Люди и праздники. Святцы культуры (Генис) - страница 129

Распутывая библейскую аллюзию, заданную началом книги, читатель попутно знакомится с рассказчиком. Подсмеиваясь над его ученостью (лишь к середине мы узнаем, что на суше тот был учителем), Мелвилл оправдывает невыносимость собственных отступлений. Ведь в книге они приписаны педантизму бывшего педагога. Читателю от этого не легче, но его честно предупреждала о зазоре между рассказчиком и автором самая первая фраза.

2 августа

К Международному дню раскрасок

До вторжения концептуализма, заменившего картину ее описанием, муза художников сохраняла крепкую связь с телом и позволяла ему высказаться на бумаге. Я знаю об этом по себе, потому что, устав от “монотонности умственной жизни” (Шопенгауэр), стал учиться суми-э. Назвать это японской живописью было бы преувеличением. Каждое воскресенье я изводил альбом рисовой бумаги, чтобы нарисовать правдоподобный лист бамбука. Для этого нужно всего лишь макнуть кисть в тушь и тянуть ее так, чтобы прощание с бумагой длилось как можно дольше и было незаметным. Игра с пустотой в прятки требовала элегантного и непрестанного движения руки, от которого немеет спина и застывает шея.

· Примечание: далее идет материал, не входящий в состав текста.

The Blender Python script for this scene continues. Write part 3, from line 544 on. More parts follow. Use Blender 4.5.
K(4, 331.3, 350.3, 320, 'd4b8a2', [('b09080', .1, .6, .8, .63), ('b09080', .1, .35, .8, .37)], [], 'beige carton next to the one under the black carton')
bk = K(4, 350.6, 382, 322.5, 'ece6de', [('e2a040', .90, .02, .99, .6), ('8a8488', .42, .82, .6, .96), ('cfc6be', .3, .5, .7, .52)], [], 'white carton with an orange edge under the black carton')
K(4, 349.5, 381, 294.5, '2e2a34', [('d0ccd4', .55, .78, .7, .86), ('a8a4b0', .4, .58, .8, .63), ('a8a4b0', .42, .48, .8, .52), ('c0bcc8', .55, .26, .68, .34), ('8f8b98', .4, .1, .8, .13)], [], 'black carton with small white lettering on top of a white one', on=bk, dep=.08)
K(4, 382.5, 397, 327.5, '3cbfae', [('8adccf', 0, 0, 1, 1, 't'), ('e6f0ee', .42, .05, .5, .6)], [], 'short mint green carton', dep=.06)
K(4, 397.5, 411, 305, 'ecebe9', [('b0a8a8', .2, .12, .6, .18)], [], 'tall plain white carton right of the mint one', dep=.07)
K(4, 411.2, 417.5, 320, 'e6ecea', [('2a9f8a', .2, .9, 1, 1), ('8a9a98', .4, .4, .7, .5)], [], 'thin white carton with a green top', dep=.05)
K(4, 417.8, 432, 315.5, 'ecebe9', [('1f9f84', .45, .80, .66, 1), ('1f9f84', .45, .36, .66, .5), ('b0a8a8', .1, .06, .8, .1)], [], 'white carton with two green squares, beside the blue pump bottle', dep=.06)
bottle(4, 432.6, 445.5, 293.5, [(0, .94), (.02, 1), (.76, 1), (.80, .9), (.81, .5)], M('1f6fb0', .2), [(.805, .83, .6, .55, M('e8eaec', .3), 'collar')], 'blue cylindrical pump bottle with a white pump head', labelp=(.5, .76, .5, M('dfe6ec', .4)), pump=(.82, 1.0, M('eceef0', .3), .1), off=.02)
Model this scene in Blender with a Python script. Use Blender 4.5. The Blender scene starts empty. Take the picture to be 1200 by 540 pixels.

Поняв, что за оставшиеся годы мне не удастся справиться с бамбуком, я переключился на другое ремесло. По отношению к живописи это искусство играет роль караоке и возвращает нас в детство. Это – раскраски.

Вместе со мной их открыла вся Америка. Теперь под них отводят целые полки магазинов, устраивают клубы их любителей и лечат ими стрессы.

Разгадка, решусь предположить, кроется в том, что, одичав от безделья, тело требует движения – умного, умелого, дисциплинированного, но доступного. И те, кому, как мне, не суждено стать художником, могут поиграть в него, нанявшись подмастерьем. Поэтому я не стыжусь ящика с мелками и фломастерами, которыми я часами раскрашиваю картины великих и любимых. Эта, казалось бы, механическая работа на чужом поле позволяет не только копировать художника, но и понимать его изнутри. Выбирая вслед за оригиналом тот или иной цвет, ты догадываешься, что ту же задачу решал мастер, и выбор его был не произволен, а продиктован артистической необходимостью. Проделав весь путь вместе с автором, ты уже не удивляешься зеленой женщине Матисса или желтой комнате Ван Гога. Вот так Бродский учил стихам, демонстрируя студентам неизбежность каждой следующей строки.

4 августа

Ко дню рождения Кнута Гамсуна

Его роман “Голод” заполняет паузу между Достоевским и Кафкой. Герой книги отчетливо напоминает Раскольникова, Христиания – Петербург, стиль – панику. Гамсун, однако, укрупнил масштаб, убрав посторонних и второстепенных. Из-за этого прямо на глазах читателя сгущенный психологизм Достоевского становится новым течением: экспрессионизмом. Текст – это отражение окружающего в измененном, как теперь говорят, сознании авторского персонажа. Даже заболевший пейзаж заражается его измождением: “Я чувствовал себя словно червь, гибнущий среди этого готового погрузиться в спячку мира”.